А между тем затеянная императрицей реконструкция Московского Кремля была частью ее грандиозного замысла по реформированию всего государства. 30 июля 1767 года в Грановитой палате начала заседать Комиссия для сочинения проекта нового уложения, то есть такого законодательства, которое способствовало бы «соблюдению доброго во всем порядка» путем «искоренения зла и всяких неправд и утеснений». Для презентации нового курса власти в стенах древнего кремля требовалась новая сцена, и проект нового Кремлевского дворца, в котором со всей очевидностью проявилась тема Луврской колоннады, был одобрен Екатериной II. Но, как известно, весной 1775 года финансирование строительства было полностью остановлено[241].
Характеристика, которую дает колоннаде Перро в своем альбоме Каржавин, не претендует на оригинальность — по сути, это констатация того, что новый стиль прочно утвердился в европейской архитектуре. Знатоки и авторитетные ценители искусства выражали на этот счет единодушное мнение, и их оценки были хорошо известны. Князь Д. А. Голицын, опекавший в Париже русских пенсионеров Академии художеств и «студента миссии» Каржавина, своими эстетическими трактатами, во многом созвучными идеям Дени Дидро, пытался прививать новые художественные воззрения академическим питомцам. Перро был «велик», писал Голицын, «когда воздвигал огромные колоннады Лувра»[242].

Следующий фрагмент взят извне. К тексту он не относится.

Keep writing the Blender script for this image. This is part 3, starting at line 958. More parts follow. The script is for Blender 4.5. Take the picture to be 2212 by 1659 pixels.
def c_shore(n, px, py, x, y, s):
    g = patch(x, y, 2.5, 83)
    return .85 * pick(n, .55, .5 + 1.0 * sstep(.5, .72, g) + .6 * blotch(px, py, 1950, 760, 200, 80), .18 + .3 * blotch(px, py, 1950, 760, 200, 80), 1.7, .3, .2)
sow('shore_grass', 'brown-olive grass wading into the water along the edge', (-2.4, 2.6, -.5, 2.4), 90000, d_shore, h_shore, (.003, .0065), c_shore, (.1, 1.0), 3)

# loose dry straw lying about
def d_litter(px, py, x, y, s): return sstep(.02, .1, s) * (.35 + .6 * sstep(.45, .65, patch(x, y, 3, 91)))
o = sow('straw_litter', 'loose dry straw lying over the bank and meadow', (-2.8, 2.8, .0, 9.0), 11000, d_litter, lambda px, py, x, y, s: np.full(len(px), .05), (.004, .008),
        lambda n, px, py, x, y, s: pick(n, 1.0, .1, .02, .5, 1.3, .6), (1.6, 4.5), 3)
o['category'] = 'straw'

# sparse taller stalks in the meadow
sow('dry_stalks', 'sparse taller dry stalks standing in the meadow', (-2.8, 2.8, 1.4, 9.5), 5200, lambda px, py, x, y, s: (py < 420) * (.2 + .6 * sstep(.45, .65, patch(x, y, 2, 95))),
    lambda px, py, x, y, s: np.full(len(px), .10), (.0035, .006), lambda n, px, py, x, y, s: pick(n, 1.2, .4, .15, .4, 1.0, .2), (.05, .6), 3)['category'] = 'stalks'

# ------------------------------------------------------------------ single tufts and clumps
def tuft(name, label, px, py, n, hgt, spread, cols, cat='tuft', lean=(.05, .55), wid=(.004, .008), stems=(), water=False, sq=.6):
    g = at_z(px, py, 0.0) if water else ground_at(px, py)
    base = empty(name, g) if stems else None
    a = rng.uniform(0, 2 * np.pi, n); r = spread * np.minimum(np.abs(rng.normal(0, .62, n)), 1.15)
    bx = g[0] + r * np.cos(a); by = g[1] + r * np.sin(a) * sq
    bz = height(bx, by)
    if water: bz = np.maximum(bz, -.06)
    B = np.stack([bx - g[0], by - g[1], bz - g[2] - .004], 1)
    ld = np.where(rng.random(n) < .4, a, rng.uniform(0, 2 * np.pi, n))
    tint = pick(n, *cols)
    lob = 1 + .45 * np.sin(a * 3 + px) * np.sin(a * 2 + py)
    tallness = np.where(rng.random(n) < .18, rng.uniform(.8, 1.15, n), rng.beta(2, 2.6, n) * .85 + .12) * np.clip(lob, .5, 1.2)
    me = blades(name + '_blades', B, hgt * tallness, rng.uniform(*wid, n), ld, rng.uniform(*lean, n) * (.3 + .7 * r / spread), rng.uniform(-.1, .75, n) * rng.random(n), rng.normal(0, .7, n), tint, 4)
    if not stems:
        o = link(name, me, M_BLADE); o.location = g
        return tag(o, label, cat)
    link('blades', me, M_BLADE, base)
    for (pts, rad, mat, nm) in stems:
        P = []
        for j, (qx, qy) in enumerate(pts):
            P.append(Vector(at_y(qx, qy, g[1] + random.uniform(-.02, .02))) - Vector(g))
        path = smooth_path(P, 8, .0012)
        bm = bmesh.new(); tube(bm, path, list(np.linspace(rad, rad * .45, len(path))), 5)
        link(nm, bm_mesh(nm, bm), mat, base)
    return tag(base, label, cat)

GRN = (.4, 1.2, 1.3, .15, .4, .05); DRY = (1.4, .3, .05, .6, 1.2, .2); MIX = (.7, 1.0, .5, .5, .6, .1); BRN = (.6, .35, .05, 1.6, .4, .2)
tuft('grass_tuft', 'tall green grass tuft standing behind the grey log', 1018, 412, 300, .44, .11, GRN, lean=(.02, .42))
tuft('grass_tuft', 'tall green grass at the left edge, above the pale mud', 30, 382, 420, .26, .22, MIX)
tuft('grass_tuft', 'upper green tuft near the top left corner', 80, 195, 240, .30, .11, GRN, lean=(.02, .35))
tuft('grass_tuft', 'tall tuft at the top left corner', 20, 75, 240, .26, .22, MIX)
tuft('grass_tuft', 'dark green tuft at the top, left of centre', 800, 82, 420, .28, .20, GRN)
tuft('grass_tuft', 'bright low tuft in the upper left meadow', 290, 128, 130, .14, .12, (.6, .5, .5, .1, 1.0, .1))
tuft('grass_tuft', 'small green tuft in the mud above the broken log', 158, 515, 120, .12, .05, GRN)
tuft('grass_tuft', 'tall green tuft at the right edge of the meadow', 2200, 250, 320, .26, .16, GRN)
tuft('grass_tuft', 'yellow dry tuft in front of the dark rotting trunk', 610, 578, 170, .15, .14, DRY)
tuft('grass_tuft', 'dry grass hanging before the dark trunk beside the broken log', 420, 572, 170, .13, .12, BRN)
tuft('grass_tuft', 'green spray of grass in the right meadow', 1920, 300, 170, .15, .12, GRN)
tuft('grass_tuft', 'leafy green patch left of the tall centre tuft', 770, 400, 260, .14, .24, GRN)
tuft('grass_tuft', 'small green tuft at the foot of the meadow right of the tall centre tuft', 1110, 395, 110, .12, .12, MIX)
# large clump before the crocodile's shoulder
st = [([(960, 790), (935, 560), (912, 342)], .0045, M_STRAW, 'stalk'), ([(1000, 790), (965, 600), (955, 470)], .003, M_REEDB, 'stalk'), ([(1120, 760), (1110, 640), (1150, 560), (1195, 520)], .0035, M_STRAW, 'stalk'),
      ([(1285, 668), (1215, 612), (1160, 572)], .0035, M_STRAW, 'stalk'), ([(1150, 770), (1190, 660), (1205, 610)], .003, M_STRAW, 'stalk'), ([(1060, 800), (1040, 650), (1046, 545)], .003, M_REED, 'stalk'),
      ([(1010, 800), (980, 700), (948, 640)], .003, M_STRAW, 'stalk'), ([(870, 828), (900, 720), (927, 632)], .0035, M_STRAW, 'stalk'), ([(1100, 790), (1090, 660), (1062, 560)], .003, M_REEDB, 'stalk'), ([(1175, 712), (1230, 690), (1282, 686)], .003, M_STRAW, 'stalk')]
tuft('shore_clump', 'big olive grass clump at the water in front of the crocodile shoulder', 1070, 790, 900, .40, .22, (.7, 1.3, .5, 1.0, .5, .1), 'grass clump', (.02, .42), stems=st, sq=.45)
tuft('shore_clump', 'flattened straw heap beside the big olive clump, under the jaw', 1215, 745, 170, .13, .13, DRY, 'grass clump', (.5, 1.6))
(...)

В глазах Каржавина заслуги Перро, ученого и теоретика, были сопоставимы по значению с его шедевром. Пытаясь донести это до своих учеников в архитекторской школе, он писал, что создатель луврской колоннады был не менее велик, когда переводил «Десять книг об архитектуре» Витрувия, обогатив их «учеными примечаниями и фигурами»[243]. Упоминая имя Перро в альбоме, он непременно добавлял: «который перевел и толковал книги Витрувия о Зодчестве» (№ 20).
Одновременно с парижским альбомом Каржавин трудился над переводом Витрувия с французского переложения Перро, дополняя его собственными примечаниями. Перевод первых двух книг «русского Витрувия», завершенный в 1772 году, вышел только через тринадцать лет и без упоминания имени Каржавина, который находился тогда в Новом Свете[244]. До нас дошел экземпляр этого издания со штампом красной краской на титульном листе «Traduit par Theodore Karjavine» и многочисленными инскриптами переводчика, отметившего, в частности, принадлежавшие ему примечания[245].
В альбоме Каржавин упоминал Перро не только как создателя колоннады Лувра или французского переложения «Витрувия». Он также приписывал ему (не без основания) авторство Триумфальной арки, возведенной в 1670 году в честь Людовика XIV на так называемой площади Трона (совр. площади Наций) в конце Сент-Антуанского предместья (№ 20).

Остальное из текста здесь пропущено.